A Playground for Children's Minds
 
 
 

To create curiosity about science and technology, to show that science is within the reach of all, to educate via play.

by Lili Eylon

Six days a week, from morning till sundown, the halls of the Bernard M. Bloomfield Science Museum are filled with happy children skipping from exhibit to exhibit, pushing buttons, watching demonstrations, activating machines, wonders materializing before their eyes. And, incidentally and simultaneously, they are learning about the laws of science. "The museum is based on principles of change and movement," explains Professor Peter Hillman of the Hebrew University of Jerusalem, under whose direction the museum came into being. "By touching the exhibits and watching what happens, our visitors can find out for themselves how a tornado forms, how birds and airplanes fly, and what turns a lighted stick into a magic wand."

Youngsters from kindergarteners to high school seniors, also learn about everyday phenomena why their umbrellas invert on a windy day, what causes the whirlpool in their bathtub and more. All exhibits are hands-on, and are accompanied by written explanations in Hebrew, Arabic and English.

Each year, some 140,000 visitors from every part of the country one-third of them school groups enjoy the changing exhibitions. Since the museum's inauguration in 1992, exhibits have dealt with subjects such as light and electricity, duplication in nature, telecommunications, sensory perception of motion, why buildings remain standing and more. The summer 1998 exhibition was "Sensing and Sensors"; winter and spring 1999 exhibitions are devoted to "Perception: Factors Influencing Seeing." In-service training sessions for teachers, afternoon enrichment groups for young children and a workshop for construction of models by older children are also available. During the summer months, a science day camp is in operation. Many young visitors who come to the museum frequently, earn the title "science ambassadors"; their task is to promote scientific awareness among their peers.

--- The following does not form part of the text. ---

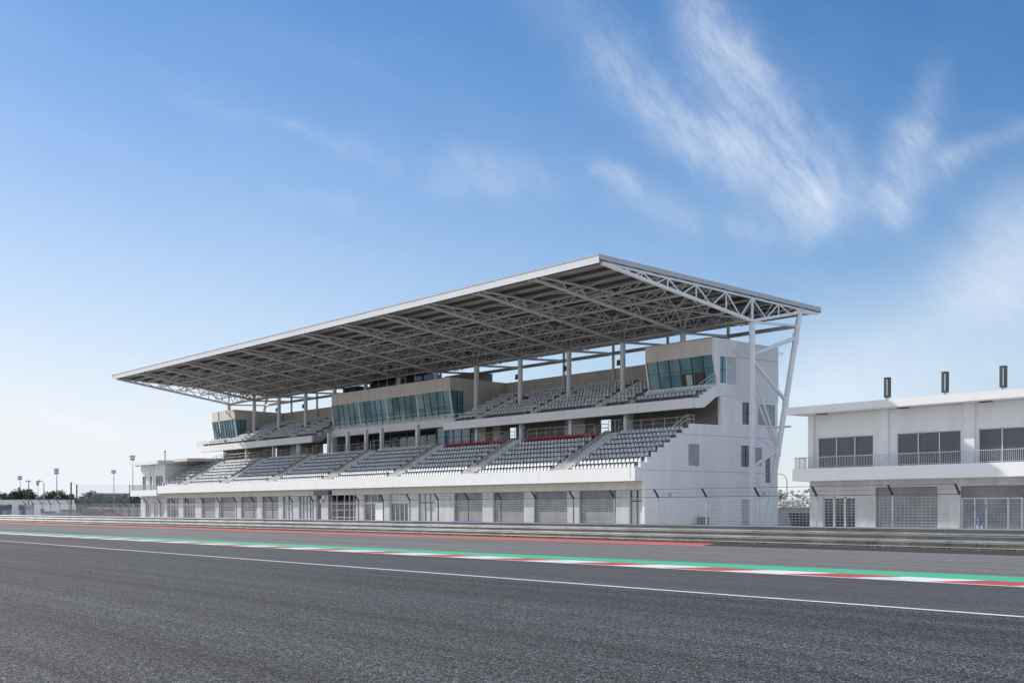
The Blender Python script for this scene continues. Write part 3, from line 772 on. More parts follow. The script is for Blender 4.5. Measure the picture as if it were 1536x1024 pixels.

"If all youngsters learn by enjoyment, this applies even more to children with disabilities," explains Ronit Barnachuk-Halevi, in charge of the museum's instructors. She adds that the museums instructors derive much satisfaction from teaching these "special" children: physically handicapped, blind, deaf, brain-damaged and emotionally disturbed. The welcome reception of the handicapped is a very important part of the museum's program. For the benefit of the blind, fourteen displays are currently being equipped with oral explanations, and sections of a science newsletter, "Two Minutes to the Year 2000, " published by the museum, appear in Braille.

One winter day, the museum was unusually quiet for two hours. Why? A group of 31 teenagers from a special Tel Aviv school visited the museum. Some wore hearing aids, and others were totally deaf. But that did not prevent them from paying close attention and asking questions as a museum instructor explained and demonstrated the properties of air; their own teacher translated explanations, questions and answers into sign language. As with all special groups, the teacher confers with the instructor before they arrive at the museum, and they are divided into groups of ten while other children are divided into groups of 15-20.

Altogether some 200 groups with disabilities about 2000 individuals come for Hebrew tours of the museum annually. Also some 1,300 Arabic-speaking children visit the museum each year.

Another major project of the Jerusalem Science Museum is its outreach program. Three traveling exhibitions make their way each year to dozens of outlying development towns and villages. "This year we had particular success in the Negev town of Arad," says Dafna Efron of the museum staff. "The local schools invited children from a Bedouin school to join them for three weeks of great excitement." In addition, the museum treated the town's teachers to a refresher course on methods for stimulating children to solve the riddles of science. In this way, todays playgrounds for the mind become training grounds for tomorrow.